The Bank and Kim’s leadership have also been repeatedly criticised by civil society, in particular with regards to the recently completed environmental and social safeguards review, in terms of both process and outcome (see Observer Autumn 2016). As the new framework was signed off by the Bank’s board in early August, lack of genuine stakeholder engagement was raised by Nezir Sinani and Elana Berger of the US-based NGO Bank Information Center, writing for news site Huffington Post. They commented that the Bank “does not appear to have taken on board the vast majority of the input provided by civil society, with Bank management instead clearly prioritising the desires of client governments.”

External pressures

The selection process took place as the World Bank is experiencing increased competition from new players in the international financial arena (see Observer Autumn 2014). It is also seeking to rally donor funding for its low income country arm, the International Development Association (IDA), amidst concerns over weak results (see Observer Summer 2016). In a mid-September blog on Economia Devesh Kapur of the University of Pennsylvania commented: “Having found their own alternatives for most of what the Bank does, [emerging powers’] indifference to a second term for Kim suggests that they simply don’t think the Bank matters much anymore.” In 2015 the Bank launched a “Forward Look” process, due to be discussed at the annual meetings in early October. No public document has been released to date, but other official documents frame the exercise as addressing “three interrelated challenges of the changes in the external environment, the WBG’s ability to adapt to these changes, and its financial capacity”.

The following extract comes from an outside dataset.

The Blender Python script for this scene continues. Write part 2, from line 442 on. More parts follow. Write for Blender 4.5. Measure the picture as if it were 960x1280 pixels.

While the US affirmed its hold over the presidential position through the nomination of Kim, the Bank also sought to strengthen its relationship with China (see Observer Spring 2016). In the past six months the Bank has signed agreements with China’s Asian Infrastructure Investment Bank, (see Observer Summer 2016) and the BRICS’ (Brazil, Russia, India, China, South Africa) New Development Bank. In August the World Bank issued a yuan-denominated World Bank bond in the Chinese domestic market, and in September it announced a new partnership with China on renewable energy in Africa. China confirmed its support for Kim in early September, lauding his “constructive role in promoting cooperation between the World Bank and China”.

Controversy, however, remains over voting rights at the Bank, with emerging economies making no secret of seeking a bigger role in the institution. Following the 2015 shareholding review, also on the agenda for the annual meetings is a new “dynamic formula”, using economic weight (based on GDP) and development impact (based on IDA contributions), to determine countries’ shareholding and thus voting power in the Bank. The review forms part of the Bank’s “voice reform” process, initiated in 2010 with an aim to increase developing countries’ representation at the Bank (see Observer Spring 2016, Autumn 2015). A March interim progress report revealed tensions and called for “significant compromise on currently stated positions” to be able to reach agreement in time, in particular on how to reflect “the relative weights to be given to historic and recent IDA contributions and the overall weight of IDA in the formula.”

Jorge Daniel Taillant, of Argentinian NGO the Center for Human Rights and Environment, commented: “The ‘pay to play’ dynamics of Bank leadership is clearly an ongoing dominant paradigm that doesn’t show signs of change or any real willingness of the countries that currently call the shots to modify. Further, we have seen a dangerous pendulum swing towards less transparent and less participatory governance of some of the member states at the World Bank. That’s not the sort of leadership the world needs today.”